[begin DATASET EXTRACT]

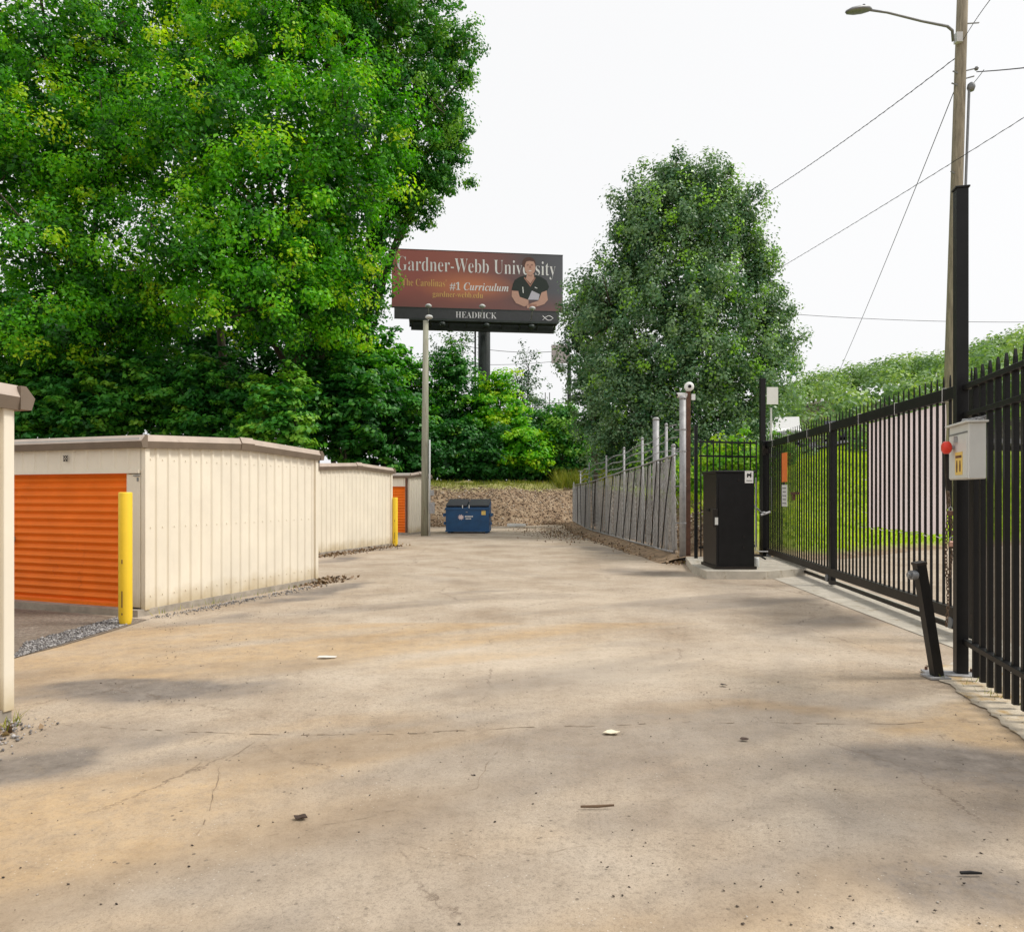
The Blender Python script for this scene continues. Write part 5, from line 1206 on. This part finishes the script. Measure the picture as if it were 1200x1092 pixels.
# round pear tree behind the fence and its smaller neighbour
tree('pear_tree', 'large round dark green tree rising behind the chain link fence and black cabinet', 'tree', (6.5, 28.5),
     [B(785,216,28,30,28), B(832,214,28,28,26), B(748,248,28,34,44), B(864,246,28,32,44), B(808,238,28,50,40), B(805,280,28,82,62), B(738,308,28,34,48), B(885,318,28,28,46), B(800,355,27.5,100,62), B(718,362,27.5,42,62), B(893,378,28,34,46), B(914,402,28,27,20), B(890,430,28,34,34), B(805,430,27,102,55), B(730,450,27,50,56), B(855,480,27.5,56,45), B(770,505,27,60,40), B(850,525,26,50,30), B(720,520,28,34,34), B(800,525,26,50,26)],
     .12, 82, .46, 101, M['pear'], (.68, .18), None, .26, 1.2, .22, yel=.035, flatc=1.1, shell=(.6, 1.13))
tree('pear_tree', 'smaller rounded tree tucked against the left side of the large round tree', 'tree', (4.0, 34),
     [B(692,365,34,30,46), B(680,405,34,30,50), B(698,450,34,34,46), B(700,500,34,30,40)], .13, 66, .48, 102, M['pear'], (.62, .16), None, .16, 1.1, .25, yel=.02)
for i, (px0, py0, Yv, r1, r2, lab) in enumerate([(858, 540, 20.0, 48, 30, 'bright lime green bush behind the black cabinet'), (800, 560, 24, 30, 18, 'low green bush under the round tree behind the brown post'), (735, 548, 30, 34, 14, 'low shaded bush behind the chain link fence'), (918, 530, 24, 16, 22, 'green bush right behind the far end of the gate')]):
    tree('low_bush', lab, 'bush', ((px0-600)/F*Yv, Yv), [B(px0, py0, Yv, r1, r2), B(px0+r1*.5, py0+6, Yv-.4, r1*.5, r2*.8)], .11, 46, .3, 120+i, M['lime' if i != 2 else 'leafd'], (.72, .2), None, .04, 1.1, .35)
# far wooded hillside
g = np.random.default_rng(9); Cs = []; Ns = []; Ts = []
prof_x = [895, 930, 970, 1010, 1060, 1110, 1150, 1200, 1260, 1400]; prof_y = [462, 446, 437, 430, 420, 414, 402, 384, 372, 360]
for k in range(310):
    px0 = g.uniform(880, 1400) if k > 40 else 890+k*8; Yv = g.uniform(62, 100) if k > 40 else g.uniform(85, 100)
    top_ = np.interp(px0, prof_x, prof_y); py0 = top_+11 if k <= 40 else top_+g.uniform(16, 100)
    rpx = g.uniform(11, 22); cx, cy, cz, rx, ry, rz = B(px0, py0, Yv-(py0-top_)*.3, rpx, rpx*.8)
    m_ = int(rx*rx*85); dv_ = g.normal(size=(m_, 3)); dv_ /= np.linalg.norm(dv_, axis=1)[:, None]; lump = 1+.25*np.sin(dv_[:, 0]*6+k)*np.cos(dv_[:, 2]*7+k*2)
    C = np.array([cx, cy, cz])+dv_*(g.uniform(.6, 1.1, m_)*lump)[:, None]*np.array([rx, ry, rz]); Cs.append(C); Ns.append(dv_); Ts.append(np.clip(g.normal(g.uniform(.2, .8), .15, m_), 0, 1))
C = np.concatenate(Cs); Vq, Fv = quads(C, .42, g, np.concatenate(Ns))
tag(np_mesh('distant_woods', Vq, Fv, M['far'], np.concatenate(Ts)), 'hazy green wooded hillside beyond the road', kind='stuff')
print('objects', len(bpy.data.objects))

[end DATASET EXTRACT]

PROMPT: Copy all the lines of data exactly as they appear, dropping any images.

OUTPUT FOR THIS EXERCISE:
The Blender Python script for this scene continues. Write part 5, from line 1206 on. This part finishes the script. Measure the picture as if it were 1200x1092 pixels.
# round pear tree behind the fence and its smaller neighbour
tree('pear_tree', 'large round dark green tree rising behind the chain link fence and black cabinet', 'tree', (6.5, 28.5),
     [B(785,216,28,30,28), B(832,214,28,28,26), B(748,248,28,34,44), B(864,246,28,32,44), B(808,238,28,50,40), B(805,280,28,82,62), B(738,308,28,34,48), B(885,318,28,28,46), B(800,355,27.5,100,62), B(718,362,27.5,42,62), B(893,378,28,34,46), B(914,402,28,27,20), B(890,430,28,34,34), B(805,430,27,102,55), B(730,450,27,50,56), B(855,480,27.5,56,45), B(770,505,27,60,40), B(850,525,26,50,30), B(720,520,28,34,34), B(800,525,26,50,26)],
     .12, 82, .46, 101, M['pear'], (.68, .18), None, .26, 1.2, .22, yel=.035, flatc=1.1, shell=(.6, 1.13))
tree('pear_tree', 'smaller rounded tree tucked against the left side of the large round tree', 'tree', (4.0, 34),
     [B(692,365,34,30,46), B(680,405,34,30,50), B(698,450,34,34,46), B(700,500,34,30,40)], .13, 66, .48, 102, M['pear'], (.62, .16), None, .16, 1.1, .25, yel=.02)
for i, (px0, py0, Yv, r1, r2, lab) in enumerate([(858, 540, 20.0, 48, 30, 'bright lime green bush behind the black cabinet'), (800, 560, 24, 30, 18, 'low green bush under the round tree behind the brown post'), (735, 548, 30, 34, 14, 'low shaded bush behind the chain link fence'), (918, 530, 24, 16, 22, 'green bush right behind the far end of the gate')]):
    tree('low_bush', lab, 'bush', ((px0-600)/F*Yv, Yv), [B(px0, py0, Yv, r1, r2), B(px0+r1*.5, py0+6, Yv-.4, r1*.5, r2*.8)], .11, 46, .3, 120+i, M['lime' if i != 2 else 'leafd'], (.72, .2), None, .04, 1.1, .35)
# far wooded hillside
g = np.random.default_rng(9); Cs = []; Ns = []; Ts = []
prof_x = [895, 930, 970, 1010, 1060, 1110, 1150, 1200, 1260, 1400]; prof_y = [462, 446, 437, 430, 420, 414, 402, 384, 372, 360]
for k in range(310):
    px0 = g.uniform(880, 1400) if k > 40 else 890+k*8; Yv = g.uniform(62, 100) if k > 40 else g.uniform(85, 100)
    top_ = np.interp(px0, prof_x, prof_y); py0 = top_+11 if k <= 40 else top_+g.uniform(16, 100)
    rpx = g.uniform(11, 22); cx, cy, cz, rx, ry, rz = B(px0, py0, Yv-(py0-top_)*.3, rpx, rpx*.8)
    m_ = int(rx*rx*85); dv_ = g.normal(size=(m_, 3)); dv_ /= np.linalg.norm(dv_, axis=1)[:, None]; lump = 1+.25*np.sin(dv_[:, 0]*6+k)*np.cos(dv_[:, 2]*7+k*2)
    C = np.array([cx, cy, cz])+dv_*(g.uniform(.6, 1.1, m_)*lump)[:, None]*np.array([rx, ry, rz]); Cs.append(C); Ns.append(dv_); Ts.append(np.clip(g.normal(g.uniform(.2, .8), .15, m_), 0, 1))
C = np.concatenate(Cs); Vq, Fv = quads(C, .42, g, np.concatenate(Ns))
tag(np_mesh('distant_woods', Vq, Fv, M['far'], np.concatenate(Ts)), 'hazy green wooded hillside beyond the road', kind='stuff')
print('objects', len(bpy.data.objects))